Further, the feeling to the language indicates economic strengthening going into the October announcement. The logical conclusion being tapering going into the cold, winter months; not to put words in their mouth. Where I differ on this opinion is on the October date. To me a December taper feels better, and I'm not the only one who thinks this.

"We now expect the QE tapering process to start at the December 2013 FOMC meeting and to conclude in September 2014, three months later than before," writes Goldman Sachs (GS) analyst Jan Hatzius. "Our baseline is that the first step will consist of a $10bn cut in Treasury purchases."

Hatzius then goes on to speculate about the fund rate, to which the reader reacts: "now you're talking."

The other side of the QE coin, as mentioned above, is the zero-interest rate policy.

Commenting on mREITS, KBW (KBW) analysts sent out a note on the sector: "We’re left feeling marginally better on the group than we have for the past several months. We view the September non-taper positively, but with the group rallying 4.5% on the news we see much of it already priced in," according to an email sent to clients. "The question for the sector remains, “Where do rates go from here?”

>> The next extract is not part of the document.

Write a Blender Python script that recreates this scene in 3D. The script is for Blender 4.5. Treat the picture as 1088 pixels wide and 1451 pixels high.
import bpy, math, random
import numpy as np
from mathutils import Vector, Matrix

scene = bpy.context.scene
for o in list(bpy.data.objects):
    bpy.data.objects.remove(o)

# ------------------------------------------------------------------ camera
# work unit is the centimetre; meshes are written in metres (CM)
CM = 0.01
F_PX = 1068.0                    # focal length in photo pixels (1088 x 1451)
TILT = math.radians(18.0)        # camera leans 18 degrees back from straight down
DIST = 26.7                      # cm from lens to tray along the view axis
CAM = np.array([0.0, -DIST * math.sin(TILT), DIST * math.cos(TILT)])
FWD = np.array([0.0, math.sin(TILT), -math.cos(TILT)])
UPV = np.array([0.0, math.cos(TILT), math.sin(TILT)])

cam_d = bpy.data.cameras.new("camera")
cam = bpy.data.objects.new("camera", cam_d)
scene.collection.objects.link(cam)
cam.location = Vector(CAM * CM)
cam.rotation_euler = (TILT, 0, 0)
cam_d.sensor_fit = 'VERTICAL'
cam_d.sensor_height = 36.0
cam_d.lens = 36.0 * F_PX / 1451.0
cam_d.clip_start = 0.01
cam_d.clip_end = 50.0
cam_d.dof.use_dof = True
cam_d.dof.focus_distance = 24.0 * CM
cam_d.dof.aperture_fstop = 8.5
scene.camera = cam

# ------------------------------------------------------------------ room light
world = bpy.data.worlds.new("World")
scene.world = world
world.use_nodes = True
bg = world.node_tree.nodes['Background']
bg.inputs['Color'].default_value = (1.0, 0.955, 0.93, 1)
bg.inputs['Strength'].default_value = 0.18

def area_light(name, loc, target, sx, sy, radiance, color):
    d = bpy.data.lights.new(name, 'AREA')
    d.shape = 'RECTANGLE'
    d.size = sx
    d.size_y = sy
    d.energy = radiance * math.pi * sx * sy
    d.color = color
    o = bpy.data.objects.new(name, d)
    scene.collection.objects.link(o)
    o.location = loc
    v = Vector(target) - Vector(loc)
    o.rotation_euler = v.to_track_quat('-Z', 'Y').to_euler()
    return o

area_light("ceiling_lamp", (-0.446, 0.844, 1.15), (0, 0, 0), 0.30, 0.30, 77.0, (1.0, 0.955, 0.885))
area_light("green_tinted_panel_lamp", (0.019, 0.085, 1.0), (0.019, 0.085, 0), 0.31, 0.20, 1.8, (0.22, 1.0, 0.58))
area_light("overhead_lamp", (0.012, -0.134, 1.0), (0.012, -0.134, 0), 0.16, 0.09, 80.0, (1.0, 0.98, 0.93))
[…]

So, yes, when might the Fed follow up and start raising it's own lending rates? Early 2016.

Goldman gives three reasons for the dovish view. First, is unemployment is several percentage points below its potential level. Second, inflation will remain low. Third, and this is reading between the lines, Yellen is going to be the next Fed chief.

So taking all this into consideration, it appears likely for the rallies from yesterday to soften into today's trading. It's going to be a good day.